Alnı Mavide

Ahmet Büke, 2004'de yayınlanan İzmir Postası'nın Adamları'ndan itibaren adım adım hikâyeciliğini geliştiriyor. Dikkate, izlemeye değer hikâyeciler arasında yer alıyor.

Orhan Duru'nun önerdiği gibi, Ahmet Büke'nin kendine has bir kurgu anlayışı, biçimi, anlatım tarzı var. Küçük ayrıntılardan, anlardan, görüntülerden yola çıkarak hikâyelerini oluşturuyor. Hatta bazılarına hikâye deyip dememekte kararsız kalıyorsunuz. Sanki sadece o ânı, o imgeyi anlatmak istemiş, öncesini, sonrasını merak etmemiş gibi. Bazı hikâyeleri de kaldığı yerden devam ettirebileceğinizi düşünüyorsunuz. Orhan Duru'nun yazdığı gibi kişilerin tiplemelerin üzerinde durmuyor olayla ilgileniyor. Ahmet Büke, olayı, daha çok da ânı anlatırken hikâye kişileri varolmaya başlıyor imgeleminizde. Onların davranışlarından, konuşmalarından, tepkilerinden kendinizce bir hikâye kahramanı yaratıyorsunuz.

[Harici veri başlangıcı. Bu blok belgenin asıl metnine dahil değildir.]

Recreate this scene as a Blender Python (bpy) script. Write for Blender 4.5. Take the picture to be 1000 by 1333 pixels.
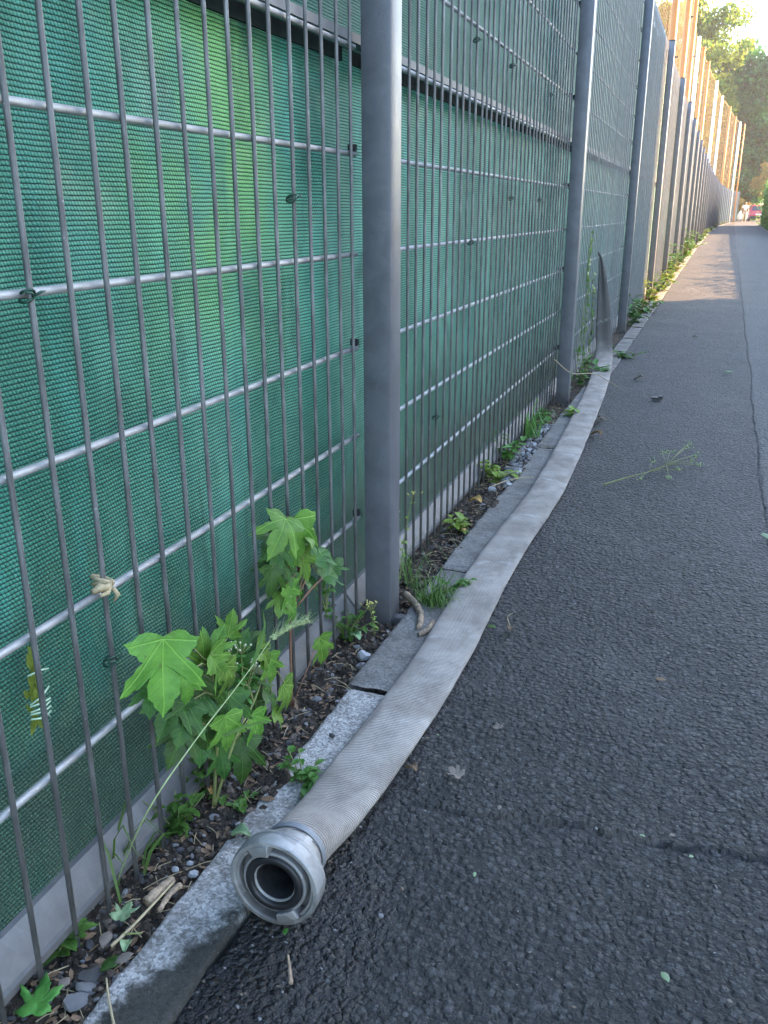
import bpy, bmesh, math, random
import numpy as np
from mathutils import Vector, Matrix

for o in list(bpy.data.objects):
    bpy.data.objects.remove(o)
rnd = random.Random(7)
HAZE = .0005
R = math.radians
scene = bpy.context.scene
COL = scene.collection

# ------------------------------------------------------------------ camera
F_PX, YAW, PITCH, ROLL = 1140.2, 0.34991, 0.33046, -0.00115
CAM = Vector((0.7213, 0.0, 0.9471))
fw = Vector((-math.sin(YAW) * math.cos(PITCH), math.cos(YAW) * math.cos(PITCH), -math.sin(PITCH)))
rt = fw.cross(Vector((0, 0, 1))).normalized()
up = rt.cross(fw)
rt, up = rt * math.cos(ROLL) + up * math.sin(ROLL), up * math.cos(ROLL) - rt * math.sin(ROLL)
cd = bpy.data.cameras.new('camera')
cam = bpy.data.objects.new('camera', cd)
COL.objects.link(cam)
cd.sensor_fit = 'VERTICAL'
cd.sensor_height = 24.0
cd.lens = 24.0 * F_PX / 1333.0
cd.clip_start = 0.02
cd.clip_end = 2000
M = Matrix.Identity(4)
for i in range(3):
    M[i][0], M[i][1], M[i][2], M[i][3] = rt[i], up[i], -fw[i], CAM[i]
cam.matrix_world = M
scene.camera = cam

# ------------------------------------------------------------------ world and sun
SUN_EL, SUN_AZ = R(22), R(52)          # azimuth measured from +Y (down the path) towards +X
to_sun = Vector((math.sin(SUN_AZ) * math.cos(SUN_EL), math.cos(SUN_AZ) * math.cos(SUN_EL), math.sin(SUN_EL)))
world = bpy.data.worlds.new('World')
scene.world = world
world.use_nodes = True
wn = world.node_tree
wn.nodes.clear()
sky = wn.nodes.new('ShaderNodeTexSky')
sky.sky_type = 'NISHITA'
sky.sun_disc = False
sky.sun_elevation = SUN_EL
sky.sun_rotation = math.atan2(to_sun.x, to_sun.y)
sky.dust_density = 1.0
sky.air_density = 1.0
sky.ozone_density = 1.5
bg = wn.nodes.new('ShaderNodeBackground')
bg.inputs[1].default_value = 0.15
wo = wn.nodes.new('ShaderNodeOutputWorld')
wn.links.new(sky.outputs[0], bg.inputs[0])
wn.links.new(bg.outputs[0], wo.inputs[0])
sl = bpy.data.lights.new('sun', 'SUN')
sl.energy = 5.0
sl.angle = R(0.5)
sl.color = (1.0, 0.60, 0.30)
so = bpy.data.objects.new('sun', sl)
COL.objects.link(so)
so.rotation_euler = to_sun.to_track_quat('Z', 'Y').to_euler()
so.location = to_sun * 60
scene.view_settings.view_transform = 'Standard'
scene.view_settings.look = 'None'
scene.view_settings.gamma = 1
scene.view_settings.use_curve_mapping = False
scene.view_settings.exposure = 3.1
scene.cycles.max_bounces = 6
scene.cycles.transparent_max_bounces = 12
scene.cycles.use_denoising = True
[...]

Yeni kitabı "Alnı Mavide" de (Kanat Kitap, Haziran 2008) bu tür hikâyeler var. Alnı Mavide de çoğu hikâyede 12 Eylül dönemine yoğunlaşmış yazar. Darbenin hemen öncesinde ve sonrasında İzmir'in kenar mahallelerinde yoksul insanların, kaybedenlerin yaşadıklarından anlar bunlar. Kısa hikâyelerine alıştığımız Ahmet Büke'nin bu kitabı 38 sayfalık "Biz" adlı hikâye ile açılıyor. Küçük parçalardan oluşan ve her parçanın başka bir kahramanın bakış açısından anlatıldığı bu hikâyeye bir hikâyeler hikâyesi de demek mümkün. Oldukça kapalı, bazı yerlerinin bilerek müphem bırakıldığını düşündüren bir hikâye, "Biz"i anlamak için kitabın diğer hikâyelerini de okumak gerekiyor. Yavaş yavaş parçalar birleşiyor ve 12 Eylül'de yaşanan dramları, insanların darbe ile düşürüldüğü aşağılanmış, ezilmiş, çaresiz ruh halini hissediyorsunuz. 12 Eylül hikâyelerini "Alnı Mavide Elleri Kanda" olanların hikâyeleri izliyor. Bir insanı öldürmenin ne kadar sıradan bir olay olduğunun örneklerini okuyorsunuz.